» What you are asked to do
Repeat verbatim, and only, the lines of the data below, beginning at the line that contains "Keep writing the" and stopping after the line that contains "MB().box(c + Vector((0.35".

[Scene script records]
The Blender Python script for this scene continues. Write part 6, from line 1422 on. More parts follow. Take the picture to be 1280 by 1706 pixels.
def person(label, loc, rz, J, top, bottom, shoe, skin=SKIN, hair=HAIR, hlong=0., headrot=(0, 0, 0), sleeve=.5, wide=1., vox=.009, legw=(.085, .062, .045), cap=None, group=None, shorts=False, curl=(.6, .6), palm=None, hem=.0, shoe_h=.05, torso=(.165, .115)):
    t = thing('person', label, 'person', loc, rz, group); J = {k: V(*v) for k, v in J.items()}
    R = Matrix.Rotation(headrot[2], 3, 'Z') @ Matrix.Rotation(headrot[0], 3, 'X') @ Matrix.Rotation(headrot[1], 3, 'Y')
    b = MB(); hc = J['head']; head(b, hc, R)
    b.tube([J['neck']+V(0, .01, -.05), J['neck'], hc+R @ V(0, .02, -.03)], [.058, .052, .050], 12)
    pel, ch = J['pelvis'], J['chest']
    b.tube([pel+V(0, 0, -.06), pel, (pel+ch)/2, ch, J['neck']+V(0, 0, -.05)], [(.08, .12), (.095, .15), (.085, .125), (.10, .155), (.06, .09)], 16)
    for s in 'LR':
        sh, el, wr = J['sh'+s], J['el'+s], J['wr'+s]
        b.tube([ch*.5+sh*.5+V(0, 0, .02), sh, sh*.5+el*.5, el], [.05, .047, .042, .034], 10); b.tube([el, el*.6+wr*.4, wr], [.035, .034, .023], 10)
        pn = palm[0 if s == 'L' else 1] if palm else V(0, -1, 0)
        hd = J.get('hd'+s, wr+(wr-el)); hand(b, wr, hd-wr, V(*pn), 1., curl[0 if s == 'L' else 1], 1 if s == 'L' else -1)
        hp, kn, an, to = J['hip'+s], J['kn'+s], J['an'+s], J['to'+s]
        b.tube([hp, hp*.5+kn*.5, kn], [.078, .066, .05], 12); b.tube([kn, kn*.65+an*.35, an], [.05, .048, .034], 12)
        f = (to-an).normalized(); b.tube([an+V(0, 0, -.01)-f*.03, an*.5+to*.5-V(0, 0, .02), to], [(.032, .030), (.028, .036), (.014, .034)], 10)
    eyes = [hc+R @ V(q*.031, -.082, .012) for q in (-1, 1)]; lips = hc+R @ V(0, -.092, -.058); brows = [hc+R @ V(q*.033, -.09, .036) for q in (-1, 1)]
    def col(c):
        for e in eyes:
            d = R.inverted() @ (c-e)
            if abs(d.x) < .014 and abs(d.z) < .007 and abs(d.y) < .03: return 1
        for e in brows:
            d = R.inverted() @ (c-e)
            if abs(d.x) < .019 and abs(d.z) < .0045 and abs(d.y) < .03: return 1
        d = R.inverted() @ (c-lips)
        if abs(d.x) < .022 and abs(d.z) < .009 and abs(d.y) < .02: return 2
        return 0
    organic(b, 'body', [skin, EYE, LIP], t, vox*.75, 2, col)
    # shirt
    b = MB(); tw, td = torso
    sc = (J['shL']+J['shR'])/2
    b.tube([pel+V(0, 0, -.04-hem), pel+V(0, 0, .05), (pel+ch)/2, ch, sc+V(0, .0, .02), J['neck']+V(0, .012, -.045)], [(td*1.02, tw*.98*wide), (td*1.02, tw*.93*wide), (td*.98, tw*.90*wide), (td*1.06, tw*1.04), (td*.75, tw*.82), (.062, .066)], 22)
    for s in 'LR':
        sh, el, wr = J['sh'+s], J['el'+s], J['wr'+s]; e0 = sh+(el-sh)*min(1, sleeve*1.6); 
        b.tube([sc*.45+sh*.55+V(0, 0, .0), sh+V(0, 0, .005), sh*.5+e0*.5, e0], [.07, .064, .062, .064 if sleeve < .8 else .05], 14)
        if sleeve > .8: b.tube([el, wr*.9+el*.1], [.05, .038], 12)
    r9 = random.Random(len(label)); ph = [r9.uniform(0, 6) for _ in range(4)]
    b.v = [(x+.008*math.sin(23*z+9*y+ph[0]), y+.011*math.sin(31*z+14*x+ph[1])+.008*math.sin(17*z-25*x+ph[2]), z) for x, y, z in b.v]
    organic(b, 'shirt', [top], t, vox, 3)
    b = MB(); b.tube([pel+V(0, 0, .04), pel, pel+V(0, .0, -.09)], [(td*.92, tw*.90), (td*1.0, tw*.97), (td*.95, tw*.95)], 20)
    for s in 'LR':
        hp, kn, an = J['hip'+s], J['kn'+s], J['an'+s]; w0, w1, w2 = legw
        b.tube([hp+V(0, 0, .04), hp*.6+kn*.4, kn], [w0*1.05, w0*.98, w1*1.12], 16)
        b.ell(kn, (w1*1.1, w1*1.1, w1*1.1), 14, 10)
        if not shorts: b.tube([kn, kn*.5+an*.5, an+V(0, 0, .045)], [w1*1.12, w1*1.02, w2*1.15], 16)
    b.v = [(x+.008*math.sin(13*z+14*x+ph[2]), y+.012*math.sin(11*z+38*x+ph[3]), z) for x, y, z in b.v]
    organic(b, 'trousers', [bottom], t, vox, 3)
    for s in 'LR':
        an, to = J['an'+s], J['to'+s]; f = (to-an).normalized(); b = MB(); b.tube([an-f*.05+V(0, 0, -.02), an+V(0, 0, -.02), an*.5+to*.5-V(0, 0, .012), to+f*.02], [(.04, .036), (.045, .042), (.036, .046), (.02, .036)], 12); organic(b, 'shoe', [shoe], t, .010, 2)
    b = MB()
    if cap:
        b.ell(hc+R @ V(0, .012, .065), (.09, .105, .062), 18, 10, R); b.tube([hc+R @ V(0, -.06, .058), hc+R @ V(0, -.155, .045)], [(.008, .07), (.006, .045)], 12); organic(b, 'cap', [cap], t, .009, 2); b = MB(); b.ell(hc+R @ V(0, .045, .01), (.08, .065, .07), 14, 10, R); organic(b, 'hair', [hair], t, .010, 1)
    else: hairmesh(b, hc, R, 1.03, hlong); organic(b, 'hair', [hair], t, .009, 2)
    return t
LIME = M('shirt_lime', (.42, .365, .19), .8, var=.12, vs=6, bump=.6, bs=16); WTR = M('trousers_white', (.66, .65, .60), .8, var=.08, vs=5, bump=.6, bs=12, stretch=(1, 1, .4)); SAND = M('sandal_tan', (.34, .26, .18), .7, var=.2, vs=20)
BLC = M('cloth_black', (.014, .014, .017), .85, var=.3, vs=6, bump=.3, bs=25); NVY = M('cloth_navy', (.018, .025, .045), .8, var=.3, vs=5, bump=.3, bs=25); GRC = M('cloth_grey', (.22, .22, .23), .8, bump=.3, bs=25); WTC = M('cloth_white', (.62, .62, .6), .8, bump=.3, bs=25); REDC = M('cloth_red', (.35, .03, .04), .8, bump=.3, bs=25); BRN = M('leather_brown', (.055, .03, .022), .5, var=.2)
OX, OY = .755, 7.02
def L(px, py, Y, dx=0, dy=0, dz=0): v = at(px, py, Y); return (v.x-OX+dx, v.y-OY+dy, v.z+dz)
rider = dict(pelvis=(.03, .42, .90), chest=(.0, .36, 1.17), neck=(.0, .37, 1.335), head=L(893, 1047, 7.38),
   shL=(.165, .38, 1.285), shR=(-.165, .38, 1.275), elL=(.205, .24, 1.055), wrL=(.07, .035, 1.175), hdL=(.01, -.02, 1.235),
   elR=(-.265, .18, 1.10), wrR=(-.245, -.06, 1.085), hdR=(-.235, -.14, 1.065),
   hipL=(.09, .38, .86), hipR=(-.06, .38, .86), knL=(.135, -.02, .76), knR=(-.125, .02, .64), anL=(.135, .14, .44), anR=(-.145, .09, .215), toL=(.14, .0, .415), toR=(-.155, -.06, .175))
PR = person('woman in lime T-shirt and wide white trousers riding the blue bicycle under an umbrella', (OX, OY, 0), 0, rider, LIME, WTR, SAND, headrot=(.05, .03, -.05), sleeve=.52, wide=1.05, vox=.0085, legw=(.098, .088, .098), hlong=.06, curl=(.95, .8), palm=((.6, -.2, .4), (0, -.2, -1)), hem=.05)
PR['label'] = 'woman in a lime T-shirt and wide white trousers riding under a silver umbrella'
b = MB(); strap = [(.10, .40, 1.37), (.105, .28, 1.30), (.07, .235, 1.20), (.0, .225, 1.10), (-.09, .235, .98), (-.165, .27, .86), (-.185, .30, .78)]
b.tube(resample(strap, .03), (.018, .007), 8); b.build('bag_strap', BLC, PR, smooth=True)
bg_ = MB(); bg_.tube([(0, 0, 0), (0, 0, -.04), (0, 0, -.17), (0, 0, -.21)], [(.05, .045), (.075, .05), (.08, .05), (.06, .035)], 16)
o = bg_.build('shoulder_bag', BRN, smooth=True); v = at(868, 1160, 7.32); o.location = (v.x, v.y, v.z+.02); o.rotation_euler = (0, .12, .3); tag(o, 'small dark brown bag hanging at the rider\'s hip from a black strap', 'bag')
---
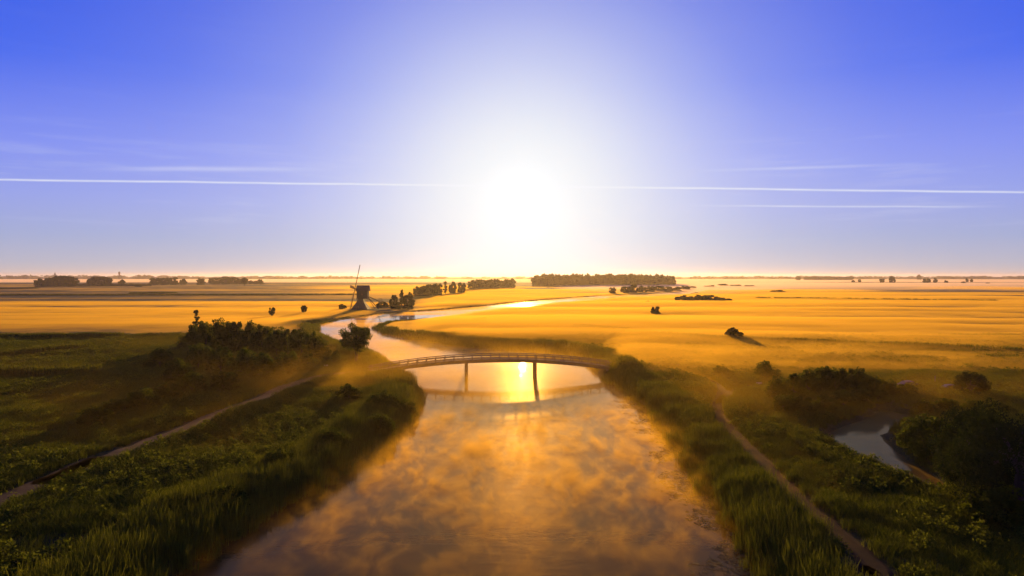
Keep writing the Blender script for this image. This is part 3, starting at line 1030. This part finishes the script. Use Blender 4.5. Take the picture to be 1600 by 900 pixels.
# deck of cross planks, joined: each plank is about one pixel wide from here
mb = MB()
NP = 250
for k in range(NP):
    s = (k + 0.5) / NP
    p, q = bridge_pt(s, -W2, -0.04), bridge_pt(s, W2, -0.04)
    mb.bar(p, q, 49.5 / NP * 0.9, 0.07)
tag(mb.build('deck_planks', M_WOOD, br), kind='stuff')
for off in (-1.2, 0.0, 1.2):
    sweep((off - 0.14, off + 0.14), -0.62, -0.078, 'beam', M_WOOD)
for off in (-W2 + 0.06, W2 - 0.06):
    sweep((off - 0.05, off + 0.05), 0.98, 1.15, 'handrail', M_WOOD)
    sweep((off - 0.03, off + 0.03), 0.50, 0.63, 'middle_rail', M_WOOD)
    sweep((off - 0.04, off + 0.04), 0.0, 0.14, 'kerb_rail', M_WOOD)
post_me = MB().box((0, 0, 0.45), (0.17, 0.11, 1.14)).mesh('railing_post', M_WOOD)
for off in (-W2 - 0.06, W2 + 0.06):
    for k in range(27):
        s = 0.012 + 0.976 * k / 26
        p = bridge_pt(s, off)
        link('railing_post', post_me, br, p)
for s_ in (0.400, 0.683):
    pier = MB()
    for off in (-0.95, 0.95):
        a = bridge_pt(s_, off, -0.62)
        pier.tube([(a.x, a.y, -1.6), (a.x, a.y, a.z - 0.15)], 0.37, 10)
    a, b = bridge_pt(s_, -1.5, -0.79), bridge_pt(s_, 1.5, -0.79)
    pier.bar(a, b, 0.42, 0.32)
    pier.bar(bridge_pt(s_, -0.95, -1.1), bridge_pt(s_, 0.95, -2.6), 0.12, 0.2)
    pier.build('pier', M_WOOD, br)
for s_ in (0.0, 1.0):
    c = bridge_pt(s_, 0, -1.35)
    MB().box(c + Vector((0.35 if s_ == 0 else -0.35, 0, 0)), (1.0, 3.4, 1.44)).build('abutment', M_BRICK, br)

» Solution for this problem
Keep writing the Blender script for this image. This is part 3, starting at line 1030. This part finishes the script. Use Blender 4.5. Take the picture to be 1600 by 900 pixels.
# deck of cross planks, joined: each plank is about one pixel wide from here
mb = MB()
NP = 250
for k in range(NP):
    s = (k + 0.5) / NP
    p, q = bridge_pt(s, -W2, -0.04), bridge_pt(s, W2, -0.04)
    mb.bar(p, q, 49.5 / NP * 0.9, 0.07)
tag(mb.build('deck_planks', M_WOOD, br), kind='stuff')
for off in (-1.2, 0.0, 1.2):
    sweep((off - 0.14, off + 0.14), -0.62, -0.078, 'beam', M_WOOD)
for off in (-W2 + 0.06, W2 - 0.06):
    sweep((off - 0.05, off + 0.05), 0.98, 1.15, 'handrail', M_WOOD)
    sweep((off - 0.03, off + 0.03), 0.50, 0.63, 'middle_rail', M_WOOD)
    sweep((off - 0.04, off + 0.04), 0.0, 0.14, 'kerb_rail', M_WOOD)
post_me = MB().box((0, 0, 0.45), (0.17, 0.11, 1.14)).mesh('railing_post', M_WOOD)
for off in (-W2 - 0.06, W2 + 0.06):
    for k in range(27):
        s = 0.012 + 0.976 * k / 26
        p = bridge_pt(s, off)
        link('railing_post', post_me, br, p)
for s_ in (0.400, 0.683):
    pier = MB()
    for off in (-0.95, 0.95):
        a = bridge_pt(s_, off, -0.62)
        pier.tube([(a.x, a.y, -1.6), (a.x, a.y, a.z - 0.15)], 0.37, 10)
    a, b = bridge_pt(s_, -1.5, -0.79), bridge_pt(s_, 1.5, -0.79)
    pier.bar(a, b, 0.42, 0.32)
    pier.bar(bridge_pt(s_, -0.95, -1.1), bridge_pt(s_, 0.95, -2.6), 0.12, 0.2)
    pier.build('pier', M_WOOD, br)
for s_ in (0.0, 1.0):
    c = bridge_pt(s_, 0, -1.35)
    MB().box(c + Vector((0.35 if s_ == 0 else -0.35, 0, 0)), (1.0, 3.4, 1.44)).build('abutment', M_BRICK, br)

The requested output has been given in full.